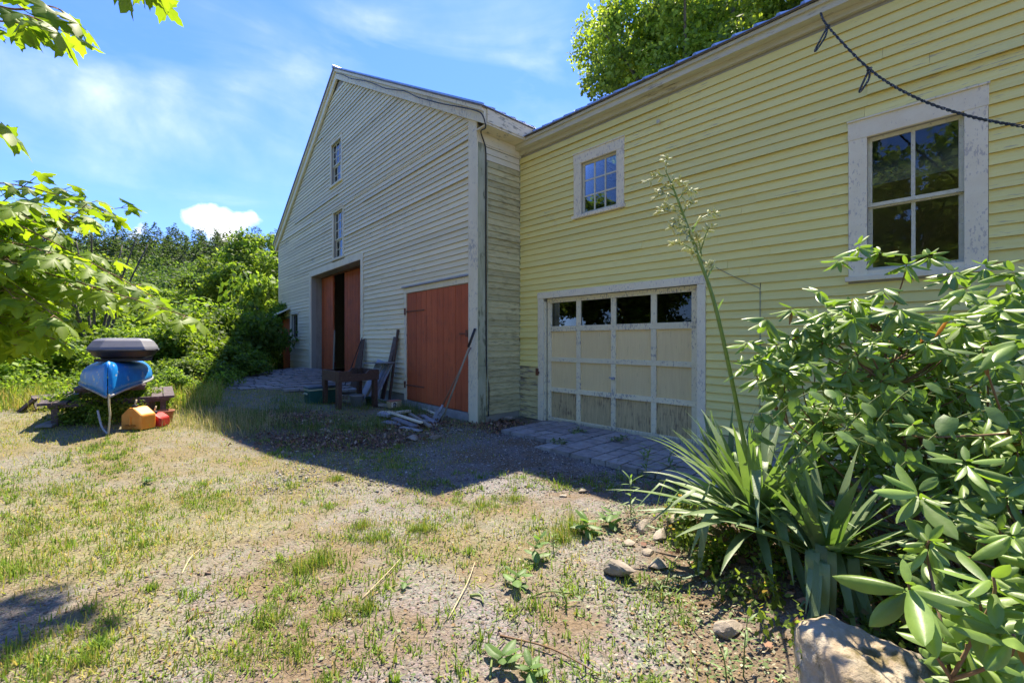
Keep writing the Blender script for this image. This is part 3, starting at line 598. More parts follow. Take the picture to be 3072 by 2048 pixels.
h = MB(); c = FG.p(1.99, -.03, .83); h.tube([c-FG.n*.02, c+FG.n*.03], .022, 10); h.tube([c+FG.n*.03-FG.e*.05+Vector((0, 0, .015)), c+FG.n*.03+FG.e*.04-Vector((0, 0, .01))], .009, 8); h.obj('handle', m_greymet, gd)
mb = MB(); FG.box(mb, .58, 3.34, -.13, -.015, -.07, -.002); mb.obj('door_sill', m_greymet, gar)
mb = MB(); FG.box(mb, .44, .50, .036, .05, .80, .92); FG.box(mb, .49, .53, .05, .075, .83, .87); mb.obj('latch', m_rust, gar)
mb = MB(); FG.box(mb, 2.75, 2.79, .022, .06, 4.45, 4.50); mb.obj('wall_bracket', m_fascia, gar)
# eave rope
rope = empty('rope', FG.p(4.7, .2, 5.0)); tag(rope, 'dark braided rope with two tied loops strung from the yellow garage eave', 'rope')
m_rope = mat('braided_rope', (.045, .05, .05), (.05, .06, .055), (60, 60, 60), .8, .4, 300., 0, (.55, .58, .55), (.60, .62), (90, 90, 90))
def W3d(px, py, d): return Vector(((px-1536)/1300*d, d, 1.4+(1024-py)/1300*d))
a_ = W3d(2462, 40, 4.60)
rp = [a_, W3d(2485, 82, 4.42), W3d(2608, 208, 4.0), W3d(2740, 290, 3.65), W3d(2900, 347, 3.3), W3d(3072, 380, 2.95), W3d(3250, 395, 2.6)]
def helix(pts, r=.0055, rr=.0062, turns=260):
    P = catm(pts, 60); mbs = MB()
    for ph in (0, math.pi):
        q = []
        for i, p in enumerate(P):
            d = (P[min(i+1, len(P)-1)]-P[max(i-1, 0)]).normalized(); s_ = d.cross(Vector((0, 0, 1))).normalized(); u = s_.cross(d); an = ph+i*.55; q.append(p+(s_*math.cos(an)+u*math.sin(an))*r)
        mbs.tube(q, rr, 5)
    return mbs
helix(rp).obj('line', m_rope, rope, True)
for k_, (p0, pm) in enumerate(((W3d(2483, 80, 4.42), W3d(2448, 150, 4.42)), (W3d(2608, 208, 4.0), W3d(2582, 272, 4.0)))):
    mb = MB(); sd = Vector((.02, -.02, 0)); mb.tube(catm([p0, p0*.5+pm*.5+sd, pm+sd*.3, pm-sd*.3, p0*.5+pm*.5-sd*.2, p0]), .009, 6); mb.obj('loop', m_rope, rope, True)
    mb = MB(); mb.tube([p0+Vector((.02, 0, .012)), p0, p0-Vector((.02, 0, .012))], [.01, .018, .01], 8); mb.obj('knot', m_rope, rope, True)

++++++

▶ [YOUR TASK]: Copy out every line of the material above exactly, skipping the pictures.

▶ [WRITTEN ANSWER]:
Keep writing the Blender script for this image. This is part 3, starting at line 598. More parts follow. Take the picture to be 3072 by 2048 pixels.
h = MB(); c = FG.p(1.99, -.03, .83); h.tube([c-FG.n*.02, c+FG.n*.03], .022, 10); h.tube([c+FG.n*.03-FG.e*.05+Vector((0, 0, .015)), c+FG.n*.03+FG.e*.04-Vector((0, 0, .01))], .009, 8); h.obj('handle', m_greymet, gd)
mb = MB(); FG.box(mb, .58, 3.34, -.13, -.015, -.07, -.002); mb.obj('door_sill', m_greymet, gar)
mb = MB(); FG.box(mb, .44, .50, .036, .05, .80, .92); FG.box(mb, .49, .53, .05, .075, .83, .87); mb.obj('latch', m_rust, gar)
mb = MB(); FG.box(mb, 2.75, 2.79, .022, .06, 4.45, 4.50); mb.obj('wall_bracket', m_fascia, gar)
# eave rope
rope = empty('rope', FG.p(4.7, .2, 5.0)); tag(rope, 'dark braided rope with two tied loops strung from the yellow garage eave', 'rope')
m_rope = mat('braided_rope', (.045, .05, .05), (.05, .06, .055), (60, 60, 60), .8, .4, 300., 0, (.55, .58, .55), (.60, .62), (90, 90, 90))
def W3d(px, py, d): return Vector(((px-1536)/1300*d, d, 1.4+(1024-py)/1300*d))
a_ = W3d(2462, 40, 4.60)
rp = [a_, W3d(2485, 82, 4.42), W3d(2608, 208, 4.0), W3d(2740, 290, 3.65), W3d(2900, 347, 3.3), W3d(3072, 380, 2.95), W3d(3250, 395, 2.6)]
def helix(pts, r=.0055, rr=.0062, turns=260):
    P = catm(pts, 60); mbs = MB()
    for ph in (0, math.pi):
        q = []
        for i, p in enumerate(P):
            d = (P[min(i+1, len(P)-1)]-P[max(i-1, 0)]).normalized(); s_ = d.cross(Vector((0, 0, 1))).normalized(); u = s_.cross(d); an = ph+i*.55; q.append(p+(s_*math.cos(an)+u*math.sin(an))*r)
        mbs.tube(q, rr, 5)
    return mbs
helix(rp).obj('line', m_rope, rope, True)
for k_, (p0, pm) in enumerate(((W3d(2483, 80, 4.42), W3d(2448, 150, 4.42)), (W3d(2608, 208, 4.0), W3d(2582, 272, 4.0)))):
    mb = MB(); sd = Vector((.02, -.02, 0)); mb.tube(catm([p0, p0*.5+pm*.5+sd, pm+sd*.3, pm-sd*.3, p0*.5+pm*.5-sd*.2, p0]), .009, 6); mb.obj('loop', m_rope, rope, True)
    mb = MB(); mb.tube([p0+Vector((.02, 0, .012)), p0, p0-Vector((.02, 0, .012))], [.01, .018, .01], 8); mb.obj('knot', m_rope, rope, True)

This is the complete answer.